Trzymał ją w piwnicy
Austria. Spokojny dzień. Policjanci dostają wezwanie. Udają się na akcję. Pierwsze podejrzenia pojawiają się u nowego listonosza, który emeryturę przynosił wprost pod drzwi jednej z austriackich rodzin.
Podejrzenie oszustwa wyszło na jaw dopiero po tym, jak nowemu listonoszowi dostarczającemu świadczenia dla kobiet w zachodnim regionie Tyrolu odmówiono prośby o spotkanie z nią – podaje BBC.
Prawda ujrzała światło dzienne.. Dokonano tragicznego odkrycia. Policjanci znaleźli ciało martwej kobiety. Z danych biegłych wynika, że 89-latka zmarła z przyczyn naturalnych. Syn ukrył jej ciało w piwnicy. Funkcjonariusze poinformowali, że matka 66-latka chorowała na demencję i… zmarła ponad rok remu. Dlaczego mężczyzna nie zgłosił się po pomoc?
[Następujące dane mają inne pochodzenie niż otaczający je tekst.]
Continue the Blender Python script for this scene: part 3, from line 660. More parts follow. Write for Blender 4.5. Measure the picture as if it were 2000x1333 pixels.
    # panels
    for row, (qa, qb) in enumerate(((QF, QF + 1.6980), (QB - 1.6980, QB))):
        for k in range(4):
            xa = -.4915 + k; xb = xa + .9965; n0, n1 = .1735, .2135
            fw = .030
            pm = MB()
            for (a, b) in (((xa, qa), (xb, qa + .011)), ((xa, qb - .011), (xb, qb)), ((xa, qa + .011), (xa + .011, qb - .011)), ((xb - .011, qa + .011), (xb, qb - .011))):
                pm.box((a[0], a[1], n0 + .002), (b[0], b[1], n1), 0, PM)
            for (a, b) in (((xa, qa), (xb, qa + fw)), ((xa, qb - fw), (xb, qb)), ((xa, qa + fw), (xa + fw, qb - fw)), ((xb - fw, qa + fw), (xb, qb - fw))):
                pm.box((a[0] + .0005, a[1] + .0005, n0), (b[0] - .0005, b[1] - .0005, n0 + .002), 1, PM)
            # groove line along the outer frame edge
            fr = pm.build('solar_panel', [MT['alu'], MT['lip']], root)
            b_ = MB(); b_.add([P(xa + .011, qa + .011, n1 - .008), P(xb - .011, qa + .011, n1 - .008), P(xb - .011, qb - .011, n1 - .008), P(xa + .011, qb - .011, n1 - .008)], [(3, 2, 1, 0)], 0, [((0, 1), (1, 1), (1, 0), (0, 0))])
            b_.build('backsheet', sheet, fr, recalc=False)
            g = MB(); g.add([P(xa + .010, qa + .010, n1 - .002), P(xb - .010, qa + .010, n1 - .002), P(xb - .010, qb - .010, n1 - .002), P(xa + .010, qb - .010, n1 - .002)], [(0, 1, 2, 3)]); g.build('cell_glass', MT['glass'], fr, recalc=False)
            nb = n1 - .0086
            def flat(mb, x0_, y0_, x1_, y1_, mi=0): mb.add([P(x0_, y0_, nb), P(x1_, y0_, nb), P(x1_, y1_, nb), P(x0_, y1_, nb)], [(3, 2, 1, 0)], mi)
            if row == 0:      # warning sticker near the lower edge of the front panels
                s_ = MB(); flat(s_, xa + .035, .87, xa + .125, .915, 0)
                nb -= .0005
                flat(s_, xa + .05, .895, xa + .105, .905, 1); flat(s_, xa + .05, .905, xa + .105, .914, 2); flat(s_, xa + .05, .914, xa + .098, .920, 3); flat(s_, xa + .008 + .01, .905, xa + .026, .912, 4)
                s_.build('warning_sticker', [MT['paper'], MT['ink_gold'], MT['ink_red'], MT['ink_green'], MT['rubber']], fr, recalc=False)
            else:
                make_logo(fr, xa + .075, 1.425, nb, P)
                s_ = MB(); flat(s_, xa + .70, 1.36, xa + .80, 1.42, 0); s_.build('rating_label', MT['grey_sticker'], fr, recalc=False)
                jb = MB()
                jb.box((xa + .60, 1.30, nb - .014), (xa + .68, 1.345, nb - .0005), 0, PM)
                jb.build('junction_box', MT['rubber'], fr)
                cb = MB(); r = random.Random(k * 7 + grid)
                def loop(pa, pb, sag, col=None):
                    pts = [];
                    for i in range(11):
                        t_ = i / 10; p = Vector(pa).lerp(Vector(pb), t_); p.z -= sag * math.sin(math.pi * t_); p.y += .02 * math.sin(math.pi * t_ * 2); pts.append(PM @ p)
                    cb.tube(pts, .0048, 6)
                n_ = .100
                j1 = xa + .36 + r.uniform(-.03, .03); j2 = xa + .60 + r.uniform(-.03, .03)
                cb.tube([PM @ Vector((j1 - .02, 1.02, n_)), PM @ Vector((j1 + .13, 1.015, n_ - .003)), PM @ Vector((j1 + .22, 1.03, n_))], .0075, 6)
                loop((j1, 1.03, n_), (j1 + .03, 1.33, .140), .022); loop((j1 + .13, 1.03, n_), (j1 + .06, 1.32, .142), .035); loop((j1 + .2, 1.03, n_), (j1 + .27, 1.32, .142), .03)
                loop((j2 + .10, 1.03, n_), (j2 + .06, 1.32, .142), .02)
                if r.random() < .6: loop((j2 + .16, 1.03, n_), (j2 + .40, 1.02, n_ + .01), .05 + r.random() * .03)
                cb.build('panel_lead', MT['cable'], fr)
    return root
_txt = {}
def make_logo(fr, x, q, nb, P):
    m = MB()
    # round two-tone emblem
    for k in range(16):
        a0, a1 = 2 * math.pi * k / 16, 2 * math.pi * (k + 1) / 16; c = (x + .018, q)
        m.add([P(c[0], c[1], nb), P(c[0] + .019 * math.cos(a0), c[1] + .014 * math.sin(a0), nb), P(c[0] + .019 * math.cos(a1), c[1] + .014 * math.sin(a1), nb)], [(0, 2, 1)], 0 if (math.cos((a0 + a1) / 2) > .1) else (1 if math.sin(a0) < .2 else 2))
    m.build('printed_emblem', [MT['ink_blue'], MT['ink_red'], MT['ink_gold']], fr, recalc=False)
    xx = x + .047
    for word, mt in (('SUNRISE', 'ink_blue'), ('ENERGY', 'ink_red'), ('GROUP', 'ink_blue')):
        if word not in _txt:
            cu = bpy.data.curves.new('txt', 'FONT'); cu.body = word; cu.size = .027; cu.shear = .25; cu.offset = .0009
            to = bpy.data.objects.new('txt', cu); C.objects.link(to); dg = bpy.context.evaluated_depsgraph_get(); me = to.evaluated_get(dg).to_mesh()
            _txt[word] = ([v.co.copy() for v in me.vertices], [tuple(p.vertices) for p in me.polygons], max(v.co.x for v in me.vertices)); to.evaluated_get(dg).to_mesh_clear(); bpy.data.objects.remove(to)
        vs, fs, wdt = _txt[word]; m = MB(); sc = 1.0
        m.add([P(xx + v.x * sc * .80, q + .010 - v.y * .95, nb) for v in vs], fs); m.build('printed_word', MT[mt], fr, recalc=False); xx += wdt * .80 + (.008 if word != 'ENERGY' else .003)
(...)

Zwłoki zostały zmumifikowane
Jednym z powodów miał być brak potrzebnych środków pieniężnych, zarówno związanych z pogrzebem, jak i utrzymaniem domu. Mężczyzna nie miał żadnych innych dochodów, a zgłoszenie śmierci matki wiązałoby się ze wstrzymaniem wypłat przyznawanej 89-latce emerytury. Funkcjonariusze twierdzą, że 66-letni mężczyzna mógł otrzymać około 50 000 euro z emerytury zmarłej matki.
Podejrzany miał brata, któremu powiedział, że matka przebywa pod opieką szpitala. Podkreślał, że odwiedziny nie miałyby sensu ze względu na stan 89-latki. Demencja to choroba, która obniża sprawność umysłową, w tym zdolności myślenia i zapamiętywania.
Zapach rozkładającego się ciała maskował okładami z lodu i bandaży. Przykrył je również kocim żwirkiem.
„Ostatecznie zwłoki zostały zmumifikowane” – powiedział oficer Helmuth Gufler.
Mężczyzna do wszystkiego się przyznał.